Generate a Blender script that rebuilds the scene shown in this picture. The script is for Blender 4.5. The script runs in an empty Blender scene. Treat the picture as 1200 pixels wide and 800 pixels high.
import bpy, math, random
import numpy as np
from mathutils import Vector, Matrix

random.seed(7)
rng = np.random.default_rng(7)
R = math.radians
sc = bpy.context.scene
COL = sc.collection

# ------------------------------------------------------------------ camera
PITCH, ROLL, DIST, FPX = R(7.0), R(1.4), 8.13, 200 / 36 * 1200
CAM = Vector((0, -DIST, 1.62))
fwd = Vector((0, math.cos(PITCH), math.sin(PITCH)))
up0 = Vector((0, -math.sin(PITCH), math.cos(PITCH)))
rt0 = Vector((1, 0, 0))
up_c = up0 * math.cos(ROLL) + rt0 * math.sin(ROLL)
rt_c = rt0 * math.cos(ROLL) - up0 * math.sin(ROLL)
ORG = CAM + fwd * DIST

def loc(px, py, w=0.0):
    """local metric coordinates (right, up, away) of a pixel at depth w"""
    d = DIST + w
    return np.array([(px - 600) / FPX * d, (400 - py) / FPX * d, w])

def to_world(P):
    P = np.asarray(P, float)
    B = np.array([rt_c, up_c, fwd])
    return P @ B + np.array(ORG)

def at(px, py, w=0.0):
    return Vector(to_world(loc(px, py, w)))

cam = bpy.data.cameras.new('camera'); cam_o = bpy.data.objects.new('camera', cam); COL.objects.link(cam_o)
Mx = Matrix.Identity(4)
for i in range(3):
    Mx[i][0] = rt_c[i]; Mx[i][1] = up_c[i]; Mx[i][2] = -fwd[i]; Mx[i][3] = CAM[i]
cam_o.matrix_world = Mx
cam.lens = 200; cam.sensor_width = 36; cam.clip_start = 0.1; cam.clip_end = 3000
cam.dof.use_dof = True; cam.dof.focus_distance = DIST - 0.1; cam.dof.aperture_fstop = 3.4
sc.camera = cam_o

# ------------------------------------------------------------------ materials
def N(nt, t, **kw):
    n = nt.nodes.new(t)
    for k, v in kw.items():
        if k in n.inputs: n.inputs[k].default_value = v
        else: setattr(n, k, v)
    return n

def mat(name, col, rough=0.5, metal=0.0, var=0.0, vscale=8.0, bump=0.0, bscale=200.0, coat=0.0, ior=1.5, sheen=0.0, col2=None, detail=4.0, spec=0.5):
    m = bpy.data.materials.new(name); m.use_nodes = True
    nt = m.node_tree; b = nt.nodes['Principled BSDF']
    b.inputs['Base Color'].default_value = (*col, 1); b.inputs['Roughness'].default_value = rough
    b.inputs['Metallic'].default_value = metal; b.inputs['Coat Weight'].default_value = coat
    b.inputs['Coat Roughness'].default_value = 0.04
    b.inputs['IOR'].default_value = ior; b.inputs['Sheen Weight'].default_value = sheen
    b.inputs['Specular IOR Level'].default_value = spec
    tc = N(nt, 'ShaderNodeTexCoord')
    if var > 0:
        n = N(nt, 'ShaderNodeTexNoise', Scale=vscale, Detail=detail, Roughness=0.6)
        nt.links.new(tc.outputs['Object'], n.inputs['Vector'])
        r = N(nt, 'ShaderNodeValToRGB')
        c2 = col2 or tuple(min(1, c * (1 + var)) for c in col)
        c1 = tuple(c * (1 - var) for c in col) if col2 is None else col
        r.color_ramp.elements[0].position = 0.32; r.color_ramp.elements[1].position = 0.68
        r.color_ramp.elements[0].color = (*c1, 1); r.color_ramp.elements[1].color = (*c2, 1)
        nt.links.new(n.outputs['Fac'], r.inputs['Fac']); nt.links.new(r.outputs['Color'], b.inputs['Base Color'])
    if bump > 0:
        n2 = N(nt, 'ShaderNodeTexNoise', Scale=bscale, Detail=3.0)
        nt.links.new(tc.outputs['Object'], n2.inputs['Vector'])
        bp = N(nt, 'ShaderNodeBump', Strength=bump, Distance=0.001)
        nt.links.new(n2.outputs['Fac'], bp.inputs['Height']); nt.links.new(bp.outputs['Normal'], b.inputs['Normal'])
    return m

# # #

**Short problem**
Word for word, reproduce the listing above from its start up to and including the line that has "COL = sc.collection". Give only those lines.

**Expected answer**
Generate a Blender script that rebuilds the scene shown in this picture. The script is for Blender 4.5. The script runs in an empty Blender scene. Treat the picture as 1200 pixels wide and 800 pixels high.
import bpy, math, random
import numpy as np
from mathutils import Vector, Matrix

random.seed(7)
rng = np.random.default_rng(7)
R = math.radians
sc = bpy.context.scene
COL = sc.collection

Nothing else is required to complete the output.